Virüs maalesef kapalı ortamlarda çok hızlı bulaşıyor. Salgını hayatımızdan çıkarmak
için tüm kural ve tedbirlere titizlikle uyumalıyız. Bu nedenle Sakarya ilimizde
salgının en hızlı yayılma nedeni olan ev ziyaretleri, hangi nedenle olursa
olsun evlerde ve kapalı mekanlarda bir araya gelmeleri sonlandırmalıyız,
taziye, mevlid gibi faaliyetlere bir an önce son vermemiz gerekiyor. Hastalık
bulaştırmanın, ciddi bir hak ihlali, dini sorumluluk ve kul hakkına girmek
olduğunun da bilincinde olarak, Peygamber Efendimizin (s.a.s) salgın
dönemlerinde evlerinizde kalın tavsiyesine uyarak ev ziyaretleri yapmama,
misafir kabul etmeme ve özellikle cenazeler sonrası taziye, mevlid gibi bir araya
gelmelerin yapılmaması konusunda Sakaryalı kadınlarımızdan özel hassasiyet
bekliyorum.
Özellikle önümüzdeki 15 gün salgının etkisinin
azaltılması için çok önemli olduğunu hatırlatmak istiyorum. Tüm Sakaryalı
kadınlarımızın bir seferberlik halinde kurallara tam uymalarını, hep birlikte
el ele vererek en kısa zamanda kırmızıdan maviye dönme konusunda üstün
gayretlerini beklediğimi ifade etmek istiyorum.
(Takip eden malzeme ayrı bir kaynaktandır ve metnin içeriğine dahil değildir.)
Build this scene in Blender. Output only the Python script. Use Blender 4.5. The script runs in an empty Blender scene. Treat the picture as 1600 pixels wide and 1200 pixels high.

Bu duygu ve düşüncelerle; ülkemizin bütünlüğü ve
milletimizin bekası için kahraman evlatlarını vatan uğruna şehit veren şehit
anneleri ve eşleri başta olmak üzere başarının, özverinin, fedakârlığın ve
metanetin timsali olan tüm kadınların “Dünya Kadınlar Günü’nü tebrik eder,
hepsine ayrı ayrı sevgi ve hürmetlerimi sunarım.